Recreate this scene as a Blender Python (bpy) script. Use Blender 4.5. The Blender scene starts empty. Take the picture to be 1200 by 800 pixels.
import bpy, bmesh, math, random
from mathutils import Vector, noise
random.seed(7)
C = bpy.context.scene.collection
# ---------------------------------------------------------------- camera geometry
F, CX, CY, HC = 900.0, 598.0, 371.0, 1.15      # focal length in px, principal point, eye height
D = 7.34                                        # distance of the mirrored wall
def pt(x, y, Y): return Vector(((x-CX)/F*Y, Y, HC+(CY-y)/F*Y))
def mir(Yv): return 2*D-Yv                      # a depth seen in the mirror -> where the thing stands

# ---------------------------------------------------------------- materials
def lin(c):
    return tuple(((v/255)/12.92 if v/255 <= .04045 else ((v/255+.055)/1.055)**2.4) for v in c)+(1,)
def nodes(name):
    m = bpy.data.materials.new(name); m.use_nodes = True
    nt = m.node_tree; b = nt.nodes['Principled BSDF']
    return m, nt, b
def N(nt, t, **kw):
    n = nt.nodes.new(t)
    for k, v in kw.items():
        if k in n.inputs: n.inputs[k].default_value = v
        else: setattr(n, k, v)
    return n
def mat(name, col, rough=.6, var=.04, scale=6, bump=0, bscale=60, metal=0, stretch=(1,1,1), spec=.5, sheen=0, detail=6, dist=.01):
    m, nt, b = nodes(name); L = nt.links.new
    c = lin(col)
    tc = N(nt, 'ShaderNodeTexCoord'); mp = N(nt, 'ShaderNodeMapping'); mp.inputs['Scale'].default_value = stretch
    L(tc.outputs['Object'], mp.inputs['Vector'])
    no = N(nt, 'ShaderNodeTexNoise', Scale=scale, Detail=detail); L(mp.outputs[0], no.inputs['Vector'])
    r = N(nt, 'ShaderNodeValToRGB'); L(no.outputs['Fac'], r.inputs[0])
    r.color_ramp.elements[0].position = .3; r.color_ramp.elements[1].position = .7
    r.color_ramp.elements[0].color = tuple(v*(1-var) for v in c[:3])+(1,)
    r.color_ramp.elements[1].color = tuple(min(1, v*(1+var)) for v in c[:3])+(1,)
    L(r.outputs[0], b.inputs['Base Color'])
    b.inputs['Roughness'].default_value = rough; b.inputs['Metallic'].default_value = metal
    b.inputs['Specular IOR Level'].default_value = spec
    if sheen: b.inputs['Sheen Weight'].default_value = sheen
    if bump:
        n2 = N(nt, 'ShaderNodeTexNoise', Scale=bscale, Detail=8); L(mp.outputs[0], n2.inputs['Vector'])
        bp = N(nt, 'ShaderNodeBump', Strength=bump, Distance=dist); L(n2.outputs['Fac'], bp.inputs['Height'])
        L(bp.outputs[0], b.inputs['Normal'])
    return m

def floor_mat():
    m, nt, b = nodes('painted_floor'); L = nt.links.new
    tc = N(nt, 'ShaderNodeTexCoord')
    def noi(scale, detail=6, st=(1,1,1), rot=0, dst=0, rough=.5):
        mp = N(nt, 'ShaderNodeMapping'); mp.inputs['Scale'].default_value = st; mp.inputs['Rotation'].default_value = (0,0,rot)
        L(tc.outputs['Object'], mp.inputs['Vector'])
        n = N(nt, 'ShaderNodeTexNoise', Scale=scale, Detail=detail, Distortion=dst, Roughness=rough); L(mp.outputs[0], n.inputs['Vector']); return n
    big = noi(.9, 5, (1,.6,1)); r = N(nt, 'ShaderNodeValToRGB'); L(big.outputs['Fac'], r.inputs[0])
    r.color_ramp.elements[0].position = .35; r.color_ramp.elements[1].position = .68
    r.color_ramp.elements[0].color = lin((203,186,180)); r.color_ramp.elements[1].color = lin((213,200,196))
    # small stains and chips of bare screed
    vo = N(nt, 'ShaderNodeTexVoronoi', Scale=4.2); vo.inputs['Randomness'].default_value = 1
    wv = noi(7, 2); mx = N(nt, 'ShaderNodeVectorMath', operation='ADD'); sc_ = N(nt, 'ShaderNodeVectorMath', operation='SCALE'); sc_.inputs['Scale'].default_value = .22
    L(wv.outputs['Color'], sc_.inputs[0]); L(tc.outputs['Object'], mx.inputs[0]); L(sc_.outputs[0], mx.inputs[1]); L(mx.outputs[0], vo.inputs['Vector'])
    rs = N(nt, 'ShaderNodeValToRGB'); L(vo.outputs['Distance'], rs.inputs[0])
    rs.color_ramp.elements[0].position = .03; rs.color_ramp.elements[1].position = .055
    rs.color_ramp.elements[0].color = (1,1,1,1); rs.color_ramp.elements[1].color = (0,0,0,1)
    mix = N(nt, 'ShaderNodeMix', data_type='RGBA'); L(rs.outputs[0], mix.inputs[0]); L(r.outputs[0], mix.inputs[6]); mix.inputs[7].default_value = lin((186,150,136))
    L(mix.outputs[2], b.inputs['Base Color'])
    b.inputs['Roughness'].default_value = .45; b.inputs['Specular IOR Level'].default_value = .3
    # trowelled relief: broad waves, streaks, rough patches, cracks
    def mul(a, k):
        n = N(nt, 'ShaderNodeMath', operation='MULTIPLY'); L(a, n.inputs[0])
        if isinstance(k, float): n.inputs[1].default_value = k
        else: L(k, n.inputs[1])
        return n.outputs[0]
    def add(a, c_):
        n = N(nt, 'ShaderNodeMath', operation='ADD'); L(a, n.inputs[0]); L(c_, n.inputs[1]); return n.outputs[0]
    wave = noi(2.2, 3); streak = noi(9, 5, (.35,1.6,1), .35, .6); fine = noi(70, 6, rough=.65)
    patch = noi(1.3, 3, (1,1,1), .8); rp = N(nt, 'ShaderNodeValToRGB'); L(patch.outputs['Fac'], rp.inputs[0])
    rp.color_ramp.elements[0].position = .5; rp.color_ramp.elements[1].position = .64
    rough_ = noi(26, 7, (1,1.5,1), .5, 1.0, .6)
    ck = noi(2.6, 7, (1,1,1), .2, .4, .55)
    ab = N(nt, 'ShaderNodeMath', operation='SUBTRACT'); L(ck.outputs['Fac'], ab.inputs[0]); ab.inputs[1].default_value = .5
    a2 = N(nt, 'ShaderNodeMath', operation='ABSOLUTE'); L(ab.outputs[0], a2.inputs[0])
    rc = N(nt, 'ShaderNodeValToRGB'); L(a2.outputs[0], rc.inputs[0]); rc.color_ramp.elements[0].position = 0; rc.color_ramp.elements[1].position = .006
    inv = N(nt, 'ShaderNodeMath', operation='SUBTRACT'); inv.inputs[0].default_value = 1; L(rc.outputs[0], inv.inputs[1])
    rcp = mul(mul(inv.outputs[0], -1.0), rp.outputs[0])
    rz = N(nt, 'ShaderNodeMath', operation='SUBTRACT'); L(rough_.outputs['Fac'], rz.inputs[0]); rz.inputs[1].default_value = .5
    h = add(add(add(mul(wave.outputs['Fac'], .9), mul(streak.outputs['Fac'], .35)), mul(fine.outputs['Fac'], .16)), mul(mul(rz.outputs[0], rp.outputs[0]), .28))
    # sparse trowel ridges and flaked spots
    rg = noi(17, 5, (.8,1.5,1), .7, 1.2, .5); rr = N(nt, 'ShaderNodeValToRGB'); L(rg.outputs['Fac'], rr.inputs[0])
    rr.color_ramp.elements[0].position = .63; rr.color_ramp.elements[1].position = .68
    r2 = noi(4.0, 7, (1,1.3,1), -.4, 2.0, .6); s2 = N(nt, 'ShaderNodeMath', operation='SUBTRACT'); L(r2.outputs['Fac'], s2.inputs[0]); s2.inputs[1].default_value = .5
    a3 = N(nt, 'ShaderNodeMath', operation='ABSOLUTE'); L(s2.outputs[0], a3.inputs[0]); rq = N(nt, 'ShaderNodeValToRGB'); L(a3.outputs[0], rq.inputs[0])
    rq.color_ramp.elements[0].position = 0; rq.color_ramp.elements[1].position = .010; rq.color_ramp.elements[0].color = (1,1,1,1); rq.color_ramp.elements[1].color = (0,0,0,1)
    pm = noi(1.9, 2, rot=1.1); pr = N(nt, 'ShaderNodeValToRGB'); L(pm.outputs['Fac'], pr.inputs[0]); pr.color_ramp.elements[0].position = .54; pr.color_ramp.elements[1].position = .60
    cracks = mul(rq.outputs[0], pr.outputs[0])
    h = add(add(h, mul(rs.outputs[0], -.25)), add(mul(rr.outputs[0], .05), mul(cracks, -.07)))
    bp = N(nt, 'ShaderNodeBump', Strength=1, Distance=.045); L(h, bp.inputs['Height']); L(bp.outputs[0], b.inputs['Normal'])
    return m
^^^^
Aim —
Repeat, exactly and only, the lines from the beginning of the material through the line that contains "def mir(Yv): return".

Solution for this problem —
Recreate this scene as a Blender Python (bpy) script. Use Blender 4.5. The Blender scene starts empty. Take the picture to be 1200 by 800 pixels.
import bpy, bmesh, math, random
from mathutils import Vector, noise
random.seed(7)
C = bpy.context.scene.collection
# ---------------------------------------------------------------- camera geometry
F, CX, CY, HC = 900.0, 598.0, 371.0, 1.15      # focal length in px, principal point, eye height
D = 7.34                                        # distance of the mirrored wall
def pt(x, y, Y): return Vector(((x-CX)/F*Y, Y, HC+(CY-y)/F*Y))
def mir(Yv): return 2*D-Yv                      # a depth seen in the mirror -> where the thing stands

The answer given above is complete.